Unlike birds and flowers that begin life in the spring, turtles start living when their eggs hatch in the fall. He said one baby turtle may be picked off by a predator within 10 minutes of crawling out of his nest while another may live for 120 years. It takes two decades for a turtle to become a propagating adult.

One picture showed a protective net that Mr. Carroll had placed over a nest of turtle eggs. He said that when this temporarily blocked the exit of the babies, “they did what turtles do–dig in, wait, think about it. Things will get better.”

Mr. Carroll spoke of what he called the need to “move beyond conservation to preservation.” That means, he said, that biodiversity can stand only so much human intrusion. In New Hampshire, he said, snow mobilers place big pressures on the environment. He illustrated this with a picture of a wooden bridge built over a stream at a point once occupied by a beaver dam. He said, “We need some places where people don’t go.” He said that this idea some day will be accepted by the public, though it is not the prevailing view now.
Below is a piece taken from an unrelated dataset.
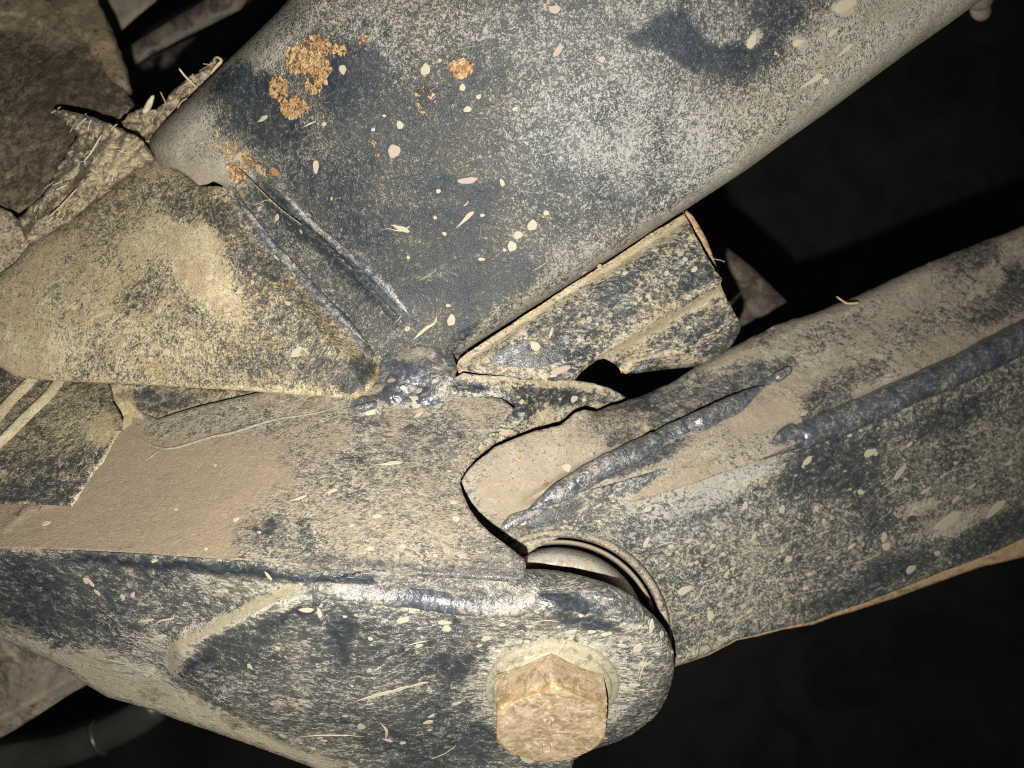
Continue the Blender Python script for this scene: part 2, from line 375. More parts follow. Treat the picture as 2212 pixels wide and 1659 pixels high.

Meanwhile, he said, “if you don’t pave the way for people to come in, the crowd thins out.”

He said that for turtles, “the worst thing you can do is stock a brook and put paths next to the brook because people pick [turtles] up. Wood turtles are collected for the pet trade.”

Mr. Carroll said that the vernal pools on Haley farm are important to spotted turtles, which are vernal pool predators. It is important to protect the migration routes by which the turtles travel to the pools.

Turtle watchers need more patience than bird watchers, he said. While birds fly quickly into view, turtles may take days to appear. Mr. Carroll joked that while birdwatchers have been modified by evolution to look upward, he habitually looks down at the water. When he spots a bird, it’s likely because the bird’s reflection has appeared in the water. Nonetheless, he does look up sometimes and sees tree frogs. He showed a photo of one that looked like “lichen with eyes.”

Showing a picture of one hard-to-locate spotted turtle, Mr. Carroll said, “When you find it, what’s not to love?”